Extract the complete listing and output it unchanged.

[SUPPLIED MATERIAL]
------

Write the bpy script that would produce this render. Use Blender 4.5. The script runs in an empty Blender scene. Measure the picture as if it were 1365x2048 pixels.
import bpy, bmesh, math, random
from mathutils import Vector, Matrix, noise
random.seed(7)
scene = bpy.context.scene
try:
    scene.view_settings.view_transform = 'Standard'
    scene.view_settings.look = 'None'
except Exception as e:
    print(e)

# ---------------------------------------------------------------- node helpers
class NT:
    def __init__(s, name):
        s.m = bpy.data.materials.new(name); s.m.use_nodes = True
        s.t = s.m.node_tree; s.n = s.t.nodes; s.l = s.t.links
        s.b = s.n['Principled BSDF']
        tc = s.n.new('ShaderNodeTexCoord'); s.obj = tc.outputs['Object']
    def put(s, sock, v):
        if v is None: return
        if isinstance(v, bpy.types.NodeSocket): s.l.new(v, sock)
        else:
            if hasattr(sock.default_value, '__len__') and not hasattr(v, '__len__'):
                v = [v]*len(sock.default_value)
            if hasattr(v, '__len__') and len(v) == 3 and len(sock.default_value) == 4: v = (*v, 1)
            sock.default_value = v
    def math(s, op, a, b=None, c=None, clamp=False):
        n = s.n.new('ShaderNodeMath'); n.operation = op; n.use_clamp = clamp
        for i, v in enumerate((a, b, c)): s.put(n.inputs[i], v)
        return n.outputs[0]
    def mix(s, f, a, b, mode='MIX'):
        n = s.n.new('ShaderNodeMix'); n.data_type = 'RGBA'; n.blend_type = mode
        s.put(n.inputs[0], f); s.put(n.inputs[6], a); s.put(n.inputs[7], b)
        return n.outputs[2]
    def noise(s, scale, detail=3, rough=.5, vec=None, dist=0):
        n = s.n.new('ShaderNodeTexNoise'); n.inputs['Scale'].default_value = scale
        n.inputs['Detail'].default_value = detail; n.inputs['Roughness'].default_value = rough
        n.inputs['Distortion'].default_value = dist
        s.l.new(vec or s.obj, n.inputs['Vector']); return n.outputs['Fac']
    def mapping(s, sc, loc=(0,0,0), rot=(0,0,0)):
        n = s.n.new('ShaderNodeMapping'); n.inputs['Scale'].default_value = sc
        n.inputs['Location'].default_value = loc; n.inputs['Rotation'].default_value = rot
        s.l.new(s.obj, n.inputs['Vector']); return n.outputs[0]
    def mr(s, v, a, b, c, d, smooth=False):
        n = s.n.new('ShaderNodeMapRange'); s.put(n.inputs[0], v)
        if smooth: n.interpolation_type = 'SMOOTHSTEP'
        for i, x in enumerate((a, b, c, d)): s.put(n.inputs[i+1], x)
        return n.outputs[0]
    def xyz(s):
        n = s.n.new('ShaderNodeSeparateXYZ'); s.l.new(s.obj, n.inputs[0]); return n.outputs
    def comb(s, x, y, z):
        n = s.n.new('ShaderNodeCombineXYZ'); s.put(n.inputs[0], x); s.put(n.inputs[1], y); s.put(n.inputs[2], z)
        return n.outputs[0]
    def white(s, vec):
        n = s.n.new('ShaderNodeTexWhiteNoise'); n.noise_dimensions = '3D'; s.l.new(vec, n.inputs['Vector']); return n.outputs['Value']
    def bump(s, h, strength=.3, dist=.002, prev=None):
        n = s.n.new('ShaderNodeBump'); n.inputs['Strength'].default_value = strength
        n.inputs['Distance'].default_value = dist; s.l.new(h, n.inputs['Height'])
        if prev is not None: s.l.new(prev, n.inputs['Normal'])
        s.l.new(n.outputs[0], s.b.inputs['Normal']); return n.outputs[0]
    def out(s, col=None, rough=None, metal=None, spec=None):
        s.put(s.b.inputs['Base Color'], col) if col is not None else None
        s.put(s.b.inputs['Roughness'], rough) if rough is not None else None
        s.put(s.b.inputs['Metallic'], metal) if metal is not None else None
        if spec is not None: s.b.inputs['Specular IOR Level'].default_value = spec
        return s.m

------

[SOLUTION FOR THIS TASK]
Write the bpy script that would produce this render. Use Blender 4.5. The script runs in an empty Blender scene. Measure the picture as if it were 1365x2048 pixels.
import bpy, bmesh, math, random
from mathutils import Vector, Matrix, noise
random.seed(7)
scene = bpy.context.scene
try:
    scene.view_settings.view_transform = 'Standard'
    scene.view_settings.look = 'None'
except Exception as e:
    print(e)

# ---------------------------------------------------------------- node helpers
class NT:
    def __init__(s, name):
        s.m = bpy.data.materials.new(name); s.m.use_nodes = True
        s.t = s.m.node_tree; s.n = s.t.nodes; s.l = s.t.links
        s.b = s.n['Principled BSDF']
        tc = s.n.new('ShaderNodeTexCoord'); s.obj = tc.outputs['Object']
    def put(s, sock, v):
        if v is None: return
        if isinstance(v, bpy.types.NodeSocket): s.l.new(v, sock)
        else:
            if hasattr(sock.default_value, '__len__') and not hasattr(v, '__len__'):
                v = [v]*len(sock.default_value)
            if hasattr(v, '__len__') and len(v) == 3 and len(sock.default_value) == 4: v = (*v, 1)
            sock.default_value = v
    def math(s, op, a, b=None, c=None, clamp=False):
        n = s.n.new('ShaderNodeMath'); n.operation = op; n.use_clamp = clamp
        for i, v in enumerate((a, b, c)): s.put(n.inputs[i], v)
        return n.outputs[0]
    def mix(s, f, a, b, mode='MIX'):
        n = s.n.new('ShaderNodeMix'); n.data_type = 'RGBA'; n.blend_type = mode
        s.put(n.inputs[0], f); s.put(n.inputs[6], a); s.put(n.inputs[7], b)
        return n.outputs[2]
    def noise(s, scale, detail=3, rough=.5, vec=None, dist=0):
        n = s.n.new('ShaderNodeTexNoise'); n.inputs['Scale'].default_value = scale
        n.inputs['Detail'].default_value = detail; n.inputs['Roughness'].default_value = rough
        n.inputs['Distortion'].default_value = dist
        s.l.new(vec or s.obj, n.inputs['Vector']); return n.outputs['Fac']
    def mapping(s, sc, loc=(0,0,0), rot=(0,0,0)):
        n = s.n.new('ShaderNodeMapping'); n.inputs['Scale'].default_value = sc
        n.inputs['Location'].default_value = loc; n.inputs['Rotation'].default_value = rot
        s.l.new(s.obj, n.inputs['Vector']); return n.outputs[0]
    def mr(s, v, a, b, c, d, smooth=False):
        n = s.n.new('ShaderNodeMapRange'); s.put(n.inputs[0], v)
        if smooth: n.interpolation_type = 'SMOOTHSTEP'
        for i, x in enumerate((a, b, c, d)): s.put(n.inputs[i+1], x)
        return n.outputs[0]
    def xyz(s):
        n = s.n.new('ShaderNodeSeparateXYZ'); s.l.new(s.obj, n.inputs[0]); return n.outputs
    def comb(s, x, y, z):
        n = s.n.new('ShaderNodeCombineXYZ'); s.put(n.inputs[0], x); s.put(n.inputs[1], y); s.put(n.inputs[2], z)
        return n.outputs[0]
    def white(s, vec):
        n = s.n.new('ShaderNodeTexWhiteNoise'); n.noise_dimensions = '3D'; s.l.new(vec, n.inputs['Vector']); return n.outputs['Value']
    def bump(s, h, strength=.3, dist=.002, prev=None):
        n = s.n.new('ShaderNodeBump'); n.inputs['Strength'].default_value = strength
        n.inputs['Distance'].default_value = dist; s.l.new(h, n.inputs['Height'])
        if prev is not None: s.l.new(prev, n.inputs['Normal'])
        s.l.new(n.outputs[0], s.b.inputs['Normal']); return n.outputs[0]
    def out(s, col=None, rough=None, metal=None, spec=None):
        s.put(s.b.inputs['Base Color'], col) if col is not None else None
        s.put(s.b.inputs['Roughness'], rough) if rough is not None else None
        s.put(s.b.inputs['Metallic'], metal) if metal is not None else None
        if spec is not None: s.b.inputs['Specular IOR Level'].default_value = spec
        return s.m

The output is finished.